For his Eagle project, Szabo led a crew of younger scouts in clearing out and renovating a decaying neighborhood playground. However, as a young man in the process of coming out, he felt it was important to let his views on the BSA’s policies be known before he attained the rank at the age of 15.

“In my final Eagle board review,” he recalls, “when the board members asked me something I don’t like about scouting, I said that I didn’t like the policy on gay people and found it backwards and old-worldly. They didn’t give me any feedback on that answer, and I don’t blame them.”

“When I attained the rank of Eagle there was a great sense of pride, and honestly there still is,” he says. “When you tell people that you’re an Eagle Scout, most people get an impressed look on their face, and for all these years it’s been so gratifying. I don’t expect that it will ever cease to be so. There’s something so oddly provincial about it, and yet the rank’s ability to bring up respect in people’s eyes has lingered in a way that I’ve enjoyed, and makes it especially disconcerting that it’s not available to everybody.”

“I think the [BSA’s] policy is incredibly foolish,” says Szabo. “However, I don’t think the Supreme Court case was wrongly decided. The organization itself has to contend with its own conscience. Over time, though, I think it will feel increasingly silly about it.”

While Szabo may not support the BSA’s policies, he believes strongly in the value of scouting, with the Boy Scouts or otherwise.

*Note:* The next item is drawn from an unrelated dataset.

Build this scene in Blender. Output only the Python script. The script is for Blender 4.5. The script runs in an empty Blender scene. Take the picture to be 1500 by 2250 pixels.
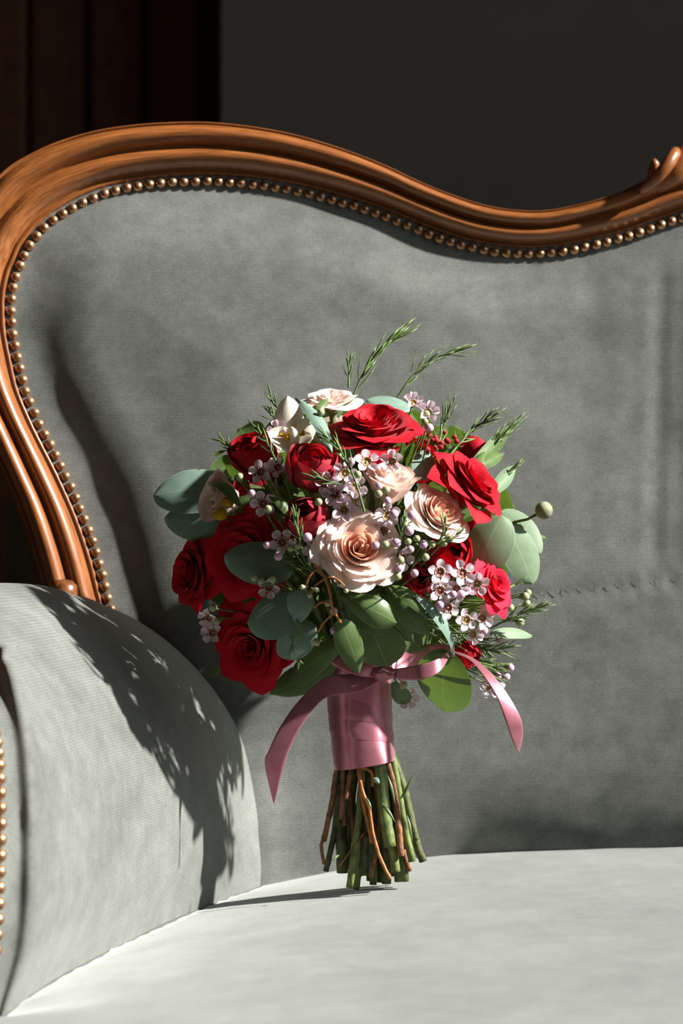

“I think it’d be wonderful to see other organizations like Campfire that offer the scouting experience in which you progress through ranks and learn outdoor skills without these restrictions become more prevalent and perhaps in time rival the Boy Scouts,” he says. “In the meantime, though, I hope that everyone involved in the BSA is having a wonderful time, and having as positive an experience of it as I did. It really is one of the best things I’ve ever done.”